History
Although located not far off the northern coast of Russia, Severnaya Zemlya was not formally recorded until the 20th century. Earlier explorers did report a land mass in the general areas, most notably a report by Matvei Gedenschtrom and Yakov Sannikov in 1810 from their explorations out of Novaya Sibir.
Nested among the ice-locked waters of the Arctic Ocean, Severnaya Zemlya was not put on the map until the 1913–1915 Arctic Ocean Hydrographic Expedition of icebreakers Taimyr and Vaigach. Led by Boris Vilkitsky, this venture accomplished its goal of exploring the uncharted areas of the Northern Sea Route in what was seen as the culmination of an enterprise initially conceived by emperor Peter I the Great to map the Northern Sea Route to the East.
On 22 August 1913 (3 September 1913 in the Gregorian calendar), the expedition raised the Russian flag on what they believed to be a single island. This new land was named Emperor Nicholas II Land, (Russian: Zemliya Imperatora Nikolaya Vtorova), after Emperor Nicholas II of Russia. However, in 1926 the Presidium of the Central Executive Committee of the USSR renamed this land Severnaya Zemlya.

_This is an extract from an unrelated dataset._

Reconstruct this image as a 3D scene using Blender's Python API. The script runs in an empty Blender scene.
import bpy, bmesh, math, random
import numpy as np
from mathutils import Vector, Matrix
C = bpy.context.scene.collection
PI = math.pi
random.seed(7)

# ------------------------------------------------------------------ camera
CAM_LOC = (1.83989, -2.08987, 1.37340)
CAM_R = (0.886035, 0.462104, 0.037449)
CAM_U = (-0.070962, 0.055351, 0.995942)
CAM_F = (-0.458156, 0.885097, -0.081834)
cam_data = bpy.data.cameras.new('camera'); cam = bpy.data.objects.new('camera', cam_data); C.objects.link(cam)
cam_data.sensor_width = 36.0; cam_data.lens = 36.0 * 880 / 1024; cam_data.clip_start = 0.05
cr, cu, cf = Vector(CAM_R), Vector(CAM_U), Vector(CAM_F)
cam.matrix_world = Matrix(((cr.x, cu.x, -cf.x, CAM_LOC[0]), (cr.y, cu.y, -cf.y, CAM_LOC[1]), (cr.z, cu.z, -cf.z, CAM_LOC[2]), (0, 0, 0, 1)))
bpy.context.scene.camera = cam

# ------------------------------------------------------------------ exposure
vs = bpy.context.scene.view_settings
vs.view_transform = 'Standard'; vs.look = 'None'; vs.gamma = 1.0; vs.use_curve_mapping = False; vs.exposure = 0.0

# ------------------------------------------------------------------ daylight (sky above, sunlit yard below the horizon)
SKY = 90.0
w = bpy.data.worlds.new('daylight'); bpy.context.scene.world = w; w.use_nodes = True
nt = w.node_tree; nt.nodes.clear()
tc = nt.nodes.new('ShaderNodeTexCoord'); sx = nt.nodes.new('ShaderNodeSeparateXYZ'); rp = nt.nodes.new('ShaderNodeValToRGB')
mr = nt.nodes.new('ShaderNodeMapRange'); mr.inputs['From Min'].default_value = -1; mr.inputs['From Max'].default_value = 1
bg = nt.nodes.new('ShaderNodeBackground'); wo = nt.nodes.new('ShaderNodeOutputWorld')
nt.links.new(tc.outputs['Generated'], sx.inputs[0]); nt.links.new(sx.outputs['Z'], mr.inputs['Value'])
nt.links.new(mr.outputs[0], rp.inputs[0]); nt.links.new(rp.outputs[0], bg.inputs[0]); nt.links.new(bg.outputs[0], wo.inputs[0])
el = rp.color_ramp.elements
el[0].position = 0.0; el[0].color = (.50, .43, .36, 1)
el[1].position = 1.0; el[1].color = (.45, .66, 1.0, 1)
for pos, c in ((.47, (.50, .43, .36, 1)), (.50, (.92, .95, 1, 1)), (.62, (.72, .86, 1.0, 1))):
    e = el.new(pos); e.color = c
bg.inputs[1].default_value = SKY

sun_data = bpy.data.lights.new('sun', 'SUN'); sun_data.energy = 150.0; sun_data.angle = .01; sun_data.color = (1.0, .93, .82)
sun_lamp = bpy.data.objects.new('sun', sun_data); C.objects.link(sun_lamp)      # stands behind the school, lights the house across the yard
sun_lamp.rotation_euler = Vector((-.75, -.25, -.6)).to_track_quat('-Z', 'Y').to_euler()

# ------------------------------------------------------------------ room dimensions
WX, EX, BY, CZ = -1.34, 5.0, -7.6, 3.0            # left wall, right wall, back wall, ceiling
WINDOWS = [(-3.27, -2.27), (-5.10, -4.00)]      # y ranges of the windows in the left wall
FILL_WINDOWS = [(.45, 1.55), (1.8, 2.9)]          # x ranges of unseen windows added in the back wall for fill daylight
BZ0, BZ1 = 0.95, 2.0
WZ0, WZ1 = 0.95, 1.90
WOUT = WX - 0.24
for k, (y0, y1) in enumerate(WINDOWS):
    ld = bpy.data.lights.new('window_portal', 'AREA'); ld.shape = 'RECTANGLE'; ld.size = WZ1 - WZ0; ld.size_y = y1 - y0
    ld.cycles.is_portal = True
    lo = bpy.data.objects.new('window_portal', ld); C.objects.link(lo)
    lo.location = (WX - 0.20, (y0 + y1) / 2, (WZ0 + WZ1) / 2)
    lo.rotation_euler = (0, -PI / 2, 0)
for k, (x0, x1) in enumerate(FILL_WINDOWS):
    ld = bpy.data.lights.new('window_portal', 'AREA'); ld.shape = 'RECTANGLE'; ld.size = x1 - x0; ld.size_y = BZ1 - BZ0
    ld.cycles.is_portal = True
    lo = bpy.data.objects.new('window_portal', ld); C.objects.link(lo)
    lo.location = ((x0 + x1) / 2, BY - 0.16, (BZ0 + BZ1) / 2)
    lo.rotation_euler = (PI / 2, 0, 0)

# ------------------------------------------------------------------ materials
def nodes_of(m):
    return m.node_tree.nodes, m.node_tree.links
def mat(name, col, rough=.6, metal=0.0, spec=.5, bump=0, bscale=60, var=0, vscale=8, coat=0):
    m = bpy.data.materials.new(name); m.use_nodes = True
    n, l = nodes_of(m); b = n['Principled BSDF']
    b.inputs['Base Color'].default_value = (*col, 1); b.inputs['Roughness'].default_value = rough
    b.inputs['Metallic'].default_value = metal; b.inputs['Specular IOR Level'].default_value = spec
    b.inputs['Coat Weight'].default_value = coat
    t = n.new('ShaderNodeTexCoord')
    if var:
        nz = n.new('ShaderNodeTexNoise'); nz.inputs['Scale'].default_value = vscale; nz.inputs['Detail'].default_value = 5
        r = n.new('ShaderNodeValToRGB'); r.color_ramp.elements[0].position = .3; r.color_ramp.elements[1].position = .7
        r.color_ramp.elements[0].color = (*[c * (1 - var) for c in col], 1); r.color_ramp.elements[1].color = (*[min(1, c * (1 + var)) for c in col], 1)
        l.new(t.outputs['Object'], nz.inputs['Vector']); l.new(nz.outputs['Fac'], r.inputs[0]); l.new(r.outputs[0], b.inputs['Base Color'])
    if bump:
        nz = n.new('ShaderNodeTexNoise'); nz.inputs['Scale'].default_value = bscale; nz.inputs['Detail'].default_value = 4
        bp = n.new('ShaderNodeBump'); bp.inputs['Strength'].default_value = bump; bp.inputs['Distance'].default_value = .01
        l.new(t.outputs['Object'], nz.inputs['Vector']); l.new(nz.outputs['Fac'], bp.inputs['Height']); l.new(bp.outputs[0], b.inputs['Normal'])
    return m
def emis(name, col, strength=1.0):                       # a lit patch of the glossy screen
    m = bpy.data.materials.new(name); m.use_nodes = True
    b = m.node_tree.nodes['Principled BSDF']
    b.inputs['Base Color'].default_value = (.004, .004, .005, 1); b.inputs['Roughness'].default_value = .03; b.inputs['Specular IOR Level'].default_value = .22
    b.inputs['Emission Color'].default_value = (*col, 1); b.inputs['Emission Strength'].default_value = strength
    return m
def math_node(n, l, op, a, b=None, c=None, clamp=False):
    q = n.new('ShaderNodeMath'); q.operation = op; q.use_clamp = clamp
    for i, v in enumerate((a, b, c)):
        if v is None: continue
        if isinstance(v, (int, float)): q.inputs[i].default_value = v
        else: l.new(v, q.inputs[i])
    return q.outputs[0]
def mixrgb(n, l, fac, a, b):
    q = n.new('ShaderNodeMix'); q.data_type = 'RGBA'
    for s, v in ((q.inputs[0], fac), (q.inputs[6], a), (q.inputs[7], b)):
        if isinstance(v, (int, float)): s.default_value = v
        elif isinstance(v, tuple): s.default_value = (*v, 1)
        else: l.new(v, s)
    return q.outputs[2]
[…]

On 15 May 1928 the islands were overflown by Umberto Nobile and his crew in the Airship Italia. In the spring of 1931 the expedition of Georgy Ushakov and Nikolay Urvantsev (1930–1932) showed Severnaya Zemlya to be divided by four main islands, making the first detailed map of the archipelago during this expedition. The Graf Zeppelin, during its polar flight of July 1931, determined there were at least two islands (a full month after Ushakov and Urvantsev).
The islands of Severnaya Zemlya continued to be studied by a team of geologists from NIIGA (the Scientific Research Institute of Arctic Geology) in St. Petersburg under B. Kh. Egiazarov from 1948 to 1954, who compiled a comprehensive geological map.
There has been a request at the Krasnoyarsk Territory Legislative Assembly to reinstate the former name of Severnaya Zemlya as "Emperor Nicholas II Land". This request has been rejected for the time being.